Soapboxes

Comment's home of rants; weird, wonderful, weekly.

Sinéad Corkett-Beirne
21st February 2017
Comment's home of rants: weird, wonderful, weekly.

BACK TO BASICS
by Sinéad Corkett-Beirne

As a clumsy person, I have broken my beloved iPhone on numerous occasions. I practically live in the Apple shop to the point where not only am I on first name terms with some members of staff, but I also know about their personal background.  It comes as no surprise then that I rejoiced upon hearing the news that the Nokia 3310 is making a return, for I longed for the indestructible model every time my phone needed repairing. In an age of advancing technology, will people be willing to go back to basics? I hope so, for I am growing tired of witnessing people being absorbed in their smartphones when they are in the company of others. It’s just plain rude.  The beauty of the Nokia 3310 is that the most interesting conversation that can arise from it concerns what level on Snake you managed to get to, practically forcing you to engage with others.

BREAK THE BANK
by Dayam Ali

Apart from student loans coming in and rent installments coming out, one of the few days that students reluctantly consult their bank accounts is February 14th. The reason for this is to check whether an M&S dine in for two can extend to a meal out in a fancy restaurant. Valentine’s Day can be expensive, especially when you take in to consideration the cost of buying a card, present, and potentially dinner out if beans on toast do not suffice. Deeper and deeper into the overdraft you go. How do you have the perfect Valentines Day on a budget?  Well, look no further than your own home where you can have the pleasure of cooking in your own kitchen. Why not add insult to injury by asking a single flat mate to be your waiter for the evening? Nothing screams romance like rubbing it in the face of a third wheel.

ORIENTALIST NEWS
by Sunil Nambiar

On the whole, the media’s coverage of Singapore remains somewhat disconcerting. It seems my home country functions with remarkable flexibility between newspapers with an international readership.  According to one, we lack a firm grasp on culture. According to another, we have a rich culture. Sometimes, we suffer over an apparent lack of liberty. At other times, we bask in peculiar superfluities.

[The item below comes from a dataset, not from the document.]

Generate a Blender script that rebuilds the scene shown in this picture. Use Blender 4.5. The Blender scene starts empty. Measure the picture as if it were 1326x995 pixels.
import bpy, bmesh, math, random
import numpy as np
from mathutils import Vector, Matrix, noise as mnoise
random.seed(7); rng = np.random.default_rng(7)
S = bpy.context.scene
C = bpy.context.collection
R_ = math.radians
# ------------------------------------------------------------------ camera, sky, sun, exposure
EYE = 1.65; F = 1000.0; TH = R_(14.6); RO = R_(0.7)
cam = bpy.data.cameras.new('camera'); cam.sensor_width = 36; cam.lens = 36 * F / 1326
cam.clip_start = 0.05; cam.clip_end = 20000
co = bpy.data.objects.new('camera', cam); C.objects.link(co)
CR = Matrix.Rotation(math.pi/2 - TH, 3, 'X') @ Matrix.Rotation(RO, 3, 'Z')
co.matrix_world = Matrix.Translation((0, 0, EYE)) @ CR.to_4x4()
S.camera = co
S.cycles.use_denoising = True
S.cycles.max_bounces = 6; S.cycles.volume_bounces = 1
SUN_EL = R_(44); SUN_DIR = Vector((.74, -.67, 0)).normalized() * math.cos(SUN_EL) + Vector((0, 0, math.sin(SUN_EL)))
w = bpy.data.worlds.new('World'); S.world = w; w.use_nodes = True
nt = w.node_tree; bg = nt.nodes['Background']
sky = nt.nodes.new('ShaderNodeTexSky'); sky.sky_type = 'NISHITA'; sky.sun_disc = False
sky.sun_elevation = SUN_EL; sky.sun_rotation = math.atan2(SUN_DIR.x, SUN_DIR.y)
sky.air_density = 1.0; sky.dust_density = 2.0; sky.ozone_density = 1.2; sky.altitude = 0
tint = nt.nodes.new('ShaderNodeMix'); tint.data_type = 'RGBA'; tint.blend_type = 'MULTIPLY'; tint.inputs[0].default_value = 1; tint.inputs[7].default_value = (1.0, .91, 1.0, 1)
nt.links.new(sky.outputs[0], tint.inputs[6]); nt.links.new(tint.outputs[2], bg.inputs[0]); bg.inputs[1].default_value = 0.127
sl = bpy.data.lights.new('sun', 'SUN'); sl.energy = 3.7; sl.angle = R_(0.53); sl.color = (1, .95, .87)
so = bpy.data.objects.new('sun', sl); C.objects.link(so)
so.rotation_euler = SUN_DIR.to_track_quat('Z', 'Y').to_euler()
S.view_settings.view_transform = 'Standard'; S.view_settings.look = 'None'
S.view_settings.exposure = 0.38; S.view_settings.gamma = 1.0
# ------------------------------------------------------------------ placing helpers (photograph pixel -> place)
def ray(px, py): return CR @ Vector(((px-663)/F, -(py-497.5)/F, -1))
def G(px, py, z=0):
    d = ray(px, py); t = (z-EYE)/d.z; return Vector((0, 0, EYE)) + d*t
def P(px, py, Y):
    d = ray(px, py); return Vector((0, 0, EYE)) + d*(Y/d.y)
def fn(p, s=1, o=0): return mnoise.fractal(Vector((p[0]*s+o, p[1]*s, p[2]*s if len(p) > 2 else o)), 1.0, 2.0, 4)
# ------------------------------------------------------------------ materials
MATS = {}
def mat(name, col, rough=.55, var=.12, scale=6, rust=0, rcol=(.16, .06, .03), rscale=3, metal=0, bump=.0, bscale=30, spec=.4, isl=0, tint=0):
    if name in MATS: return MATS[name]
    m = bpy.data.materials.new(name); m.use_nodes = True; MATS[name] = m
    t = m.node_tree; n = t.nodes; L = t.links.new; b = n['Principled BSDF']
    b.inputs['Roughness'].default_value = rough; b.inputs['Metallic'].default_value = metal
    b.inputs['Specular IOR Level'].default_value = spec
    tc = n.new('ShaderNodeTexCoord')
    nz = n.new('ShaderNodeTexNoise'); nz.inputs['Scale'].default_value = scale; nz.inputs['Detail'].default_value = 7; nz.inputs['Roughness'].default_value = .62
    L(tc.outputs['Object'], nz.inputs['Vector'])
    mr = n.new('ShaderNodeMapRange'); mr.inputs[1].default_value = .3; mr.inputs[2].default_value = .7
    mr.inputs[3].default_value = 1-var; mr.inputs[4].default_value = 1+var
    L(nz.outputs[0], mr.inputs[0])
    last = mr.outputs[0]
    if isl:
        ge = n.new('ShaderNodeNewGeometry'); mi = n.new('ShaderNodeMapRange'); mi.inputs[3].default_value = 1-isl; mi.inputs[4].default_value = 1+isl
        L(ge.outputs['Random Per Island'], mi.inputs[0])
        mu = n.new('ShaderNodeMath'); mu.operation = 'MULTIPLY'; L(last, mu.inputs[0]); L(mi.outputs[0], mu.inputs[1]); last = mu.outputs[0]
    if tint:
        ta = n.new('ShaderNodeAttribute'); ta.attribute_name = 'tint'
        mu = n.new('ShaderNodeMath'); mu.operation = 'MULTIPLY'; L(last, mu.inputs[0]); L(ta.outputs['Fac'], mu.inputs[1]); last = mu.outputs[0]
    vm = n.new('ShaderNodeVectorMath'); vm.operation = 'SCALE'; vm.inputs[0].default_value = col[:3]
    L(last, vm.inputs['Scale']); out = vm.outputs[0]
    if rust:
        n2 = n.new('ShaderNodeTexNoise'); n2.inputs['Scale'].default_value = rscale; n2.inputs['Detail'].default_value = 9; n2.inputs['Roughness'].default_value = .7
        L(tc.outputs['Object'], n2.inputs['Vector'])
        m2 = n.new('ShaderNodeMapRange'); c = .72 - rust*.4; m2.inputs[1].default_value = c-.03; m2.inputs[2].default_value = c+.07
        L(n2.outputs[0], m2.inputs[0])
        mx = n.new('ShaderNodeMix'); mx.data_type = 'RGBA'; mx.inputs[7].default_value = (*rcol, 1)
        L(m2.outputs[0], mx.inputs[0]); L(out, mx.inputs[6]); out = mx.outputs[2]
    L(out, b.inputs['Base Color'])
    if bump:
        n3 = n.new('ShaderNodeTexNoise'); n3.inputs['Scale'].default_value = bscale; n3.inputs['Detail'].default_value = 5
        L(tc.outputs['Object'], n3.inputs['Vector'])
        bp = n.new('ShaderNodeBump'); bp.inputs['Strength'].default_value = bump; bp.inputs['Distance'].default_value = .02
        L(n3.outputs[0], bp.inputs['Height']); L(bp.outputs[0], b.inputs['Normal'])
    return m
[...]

Has Singapore – and, indeed, other small countries - become a product of newsrooms overseas; an unfamiliar invention understood not autonomously, but in relation to another cultural framework enjoying greater global clout? Coverage like this reflects an unfamiliarity that weakens the latitude for genuine overseas engagement. It prompts insularity. I don’t imagine in international newsrooms a conscious inclination toward skewed reporting. This is, more conceivably, laxity in journalism presented within a façade of normalcy.